Earths rotation affecting salt water distribution (in this case, The Chesapeake)?

From this link http://www.baylink.org/fieldtrips/primer.html

“The force of the earth’s rotation makes salt water accumulate on the Eastern Shore, so water tends to be saltier on the eastern side of the Bay at any latitude”

I was doing some personal research on the saltiness of the Chesapeake. I have boated the Northeast all my life (42 y/o), but never the Chesapeake… but new romance promises me some time on the upper Chesapeake. I got me a very nice performance boat and was wondering if I could finally enjoy some salt-free boating (much less wear and maintenance) in the Upper Chesapeake and in/near the Sassafras River on the eastern side.

Assuming the earth’s rotation can affect the distribution of salt, how could the rotation cause the saltier water to sit on the eastern side of the Chesapeake? :confused:

The Upper Chesapeake is probably fresh water all the way, but I am still left wondering about the quote/link above.

Tidal motions, indeed caused by the earth rotation under the moon, could cause waters in large bodies - like the chesapeake, to flow but I’d think it would be westward.

Exactly.
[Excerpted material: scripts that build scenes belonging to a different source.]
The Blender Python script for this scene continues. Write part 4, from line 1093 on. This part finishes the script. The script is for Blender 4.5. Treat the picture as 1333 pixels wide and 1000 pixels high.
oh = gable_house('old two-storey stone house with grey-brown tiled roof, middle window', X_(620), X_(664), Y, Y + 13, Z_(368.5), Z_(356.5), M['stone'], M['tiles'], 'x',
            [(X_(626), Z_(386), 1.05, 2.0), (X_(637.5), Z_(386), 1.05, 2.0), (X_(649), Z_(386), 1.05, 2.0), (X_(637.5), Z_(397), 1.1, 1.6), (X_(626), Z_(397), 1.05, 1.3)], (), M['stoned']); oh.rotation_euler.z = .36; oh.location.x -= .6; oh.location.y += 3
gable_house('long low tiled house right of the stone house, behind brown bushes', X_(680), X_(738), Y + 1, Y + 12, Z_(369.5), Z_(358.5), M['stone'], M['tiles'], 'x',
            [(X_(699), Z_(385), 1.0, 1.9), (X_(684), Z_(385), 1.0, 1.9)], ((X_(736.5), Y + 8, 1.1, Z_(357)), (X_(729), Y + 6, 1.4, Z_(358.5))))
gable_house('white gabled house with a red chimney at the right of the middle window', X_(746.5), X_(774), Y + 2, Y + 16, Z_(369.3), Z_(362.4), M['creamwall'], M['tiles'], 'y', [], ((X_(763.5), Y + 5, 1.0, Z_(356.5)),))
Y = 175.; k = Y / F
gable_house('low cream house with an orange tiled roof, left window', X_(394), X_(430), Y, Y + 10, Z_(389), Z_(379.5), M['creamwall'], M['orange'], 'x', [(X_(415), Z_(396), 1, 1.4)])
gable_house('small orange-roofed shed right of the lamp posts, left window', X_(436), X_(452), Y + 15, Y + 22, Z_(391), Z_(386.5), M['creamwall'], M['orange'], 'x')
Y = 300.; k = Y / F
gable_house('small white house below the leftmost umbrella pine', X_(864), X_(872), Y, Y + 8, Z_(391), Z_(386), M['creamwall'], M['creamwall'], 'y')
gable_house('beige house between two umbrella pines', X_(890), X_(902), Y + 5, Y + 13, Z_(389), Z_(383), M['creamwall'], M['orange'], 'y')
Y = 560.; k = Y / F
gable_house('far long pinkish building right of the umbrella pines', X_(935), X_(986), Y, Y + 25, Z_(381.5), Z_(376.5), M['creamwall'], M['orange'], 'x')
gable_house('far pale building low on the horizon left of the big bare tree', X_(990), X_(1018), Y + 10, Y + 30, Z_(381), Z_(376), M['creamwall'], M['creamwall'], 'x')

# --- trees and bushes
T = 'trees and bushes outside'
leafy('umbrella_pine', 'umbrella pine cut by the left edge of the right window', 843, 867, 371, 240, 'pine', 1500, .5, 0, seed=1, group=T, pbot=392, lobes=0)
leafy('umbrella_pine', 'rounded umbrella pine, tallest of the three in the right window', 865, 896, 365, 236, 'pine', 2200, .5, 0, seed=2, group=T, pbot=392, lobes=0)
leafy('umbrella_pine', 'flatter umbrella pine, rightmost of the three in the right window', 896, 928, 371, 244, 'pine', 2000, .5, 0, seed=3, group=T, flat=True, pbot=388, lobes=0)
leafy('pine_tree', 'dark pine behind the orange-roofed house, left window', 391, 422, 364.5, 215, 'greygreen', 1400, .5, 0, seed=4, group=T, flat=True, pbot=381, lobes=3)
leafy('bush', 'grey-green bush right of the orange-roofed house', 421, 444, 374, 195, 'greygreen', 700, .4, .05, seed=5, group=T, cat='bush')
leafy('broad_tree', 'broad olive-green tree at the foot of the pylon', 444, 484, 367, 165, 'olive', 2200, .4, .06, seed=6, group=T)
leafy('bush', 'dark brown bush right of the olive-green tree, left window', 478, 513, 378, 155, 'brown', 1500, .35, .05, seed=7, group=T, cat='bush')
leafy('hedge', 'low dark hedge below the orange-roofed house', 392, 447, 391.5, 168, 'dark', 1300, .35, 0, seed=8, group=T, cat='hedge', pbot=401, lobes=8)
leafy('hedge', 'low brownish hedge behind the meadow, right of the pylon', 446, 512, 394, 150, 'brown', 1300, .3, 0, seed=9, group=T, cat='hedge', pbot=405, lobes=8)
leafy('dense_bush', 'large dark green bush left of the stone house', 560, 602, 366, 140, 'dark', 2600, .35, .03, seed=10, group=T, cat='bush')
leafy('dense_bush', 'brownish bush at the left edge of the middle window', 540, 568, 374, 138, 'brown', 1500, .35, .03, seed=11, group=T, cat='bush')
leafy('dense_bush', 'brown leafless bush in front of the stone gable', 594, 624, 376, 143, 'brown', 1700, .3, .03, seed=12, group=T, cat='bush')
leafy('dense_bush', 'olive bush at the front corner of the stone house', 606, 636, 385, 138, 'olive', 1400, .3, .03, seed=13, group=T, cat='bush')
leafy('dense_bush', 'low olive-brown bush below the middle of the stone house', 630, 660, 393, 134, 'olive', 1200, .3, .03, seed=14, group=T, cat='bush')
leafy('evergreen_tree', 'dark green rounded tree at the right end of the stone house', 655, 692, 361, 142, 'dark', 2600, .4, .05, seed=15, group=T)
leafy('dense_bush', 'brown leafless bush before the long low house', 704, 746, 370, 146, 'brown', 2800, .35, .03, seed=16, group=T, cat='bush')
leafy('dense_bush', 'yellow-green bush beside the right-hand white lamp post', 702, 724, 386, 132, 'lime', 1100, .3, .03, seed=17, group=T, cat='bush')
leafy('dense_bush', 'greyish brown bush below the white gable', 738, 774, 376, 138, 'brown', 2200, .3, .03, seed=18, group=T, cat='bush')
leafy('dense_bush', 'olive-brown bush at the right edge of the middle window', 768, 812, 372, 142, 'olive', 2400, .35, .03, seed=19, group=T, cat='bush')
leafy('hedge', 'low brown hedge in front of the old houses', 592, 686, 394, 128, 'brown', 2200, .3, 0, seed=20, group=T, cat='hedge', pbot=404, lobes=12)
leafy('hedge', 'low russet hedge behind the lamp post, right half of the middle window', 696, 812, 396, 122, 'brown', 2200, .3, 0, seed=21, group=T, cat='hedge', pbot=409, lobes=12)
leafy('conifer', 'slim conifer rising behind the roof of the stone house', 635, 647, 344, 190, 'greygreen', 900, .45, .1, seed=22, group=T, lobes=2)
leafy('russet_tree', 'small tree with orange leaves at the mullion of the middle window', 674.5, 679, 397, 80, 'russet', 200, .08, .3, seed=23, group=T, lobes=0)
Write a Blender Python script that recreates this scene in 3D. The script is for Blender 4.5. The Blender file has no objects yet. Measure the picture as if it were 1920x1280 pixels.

I understand how the earth’s rotation affect low pressure systems and some other things, but in this case, I cannot see how it causes salt to be heavier on the eastern side.

Saltwater is less dense than freshwater, so the groups of water that happen to be less salty are shoved to the west because they are denser?

Saltwater is denser. Maybe that keeps it from being sloshed to the west?

It’s not related to low pressure per se, but to any fluid moving toward or away from the equator.

In a low-pressure weather system, air is moving toward its center. In the northern hemisphere, this means that as southern air heads north toward a low, it deviates to the east, and as northern air heads south toward the low, it deviates toward the west. This is why a low in the northern hemisphere (including tornadoes and hurricanes) is seen to spin in a counterclockwise fashion.

The reverse spin is seen for a high pressure system, in which air is moving away from its center; air headed south deviates to the west, and air headed north deviates to the east. Presto, clockwise rotation.

Now think of Chesapeake Bay, in which the river (fresh water) is flowing southward. This water will, because of that same Coriolis Effect, tend to want to hug the western shoreline. Any salt water present in the bay will have come from the ocean and flowed north with the tides, and so it will tend to hug the eastern edge of the bay.

Damn, I think that makes sense. Since the Chessie is an estuary of the Atlantic, the salt water coming up the Chessie from the Atlantic has the easiest passage on the Eastern side and a prevailing current (more or less Northeryly on the eastern side) because of the Coriolis effect. I can picture that.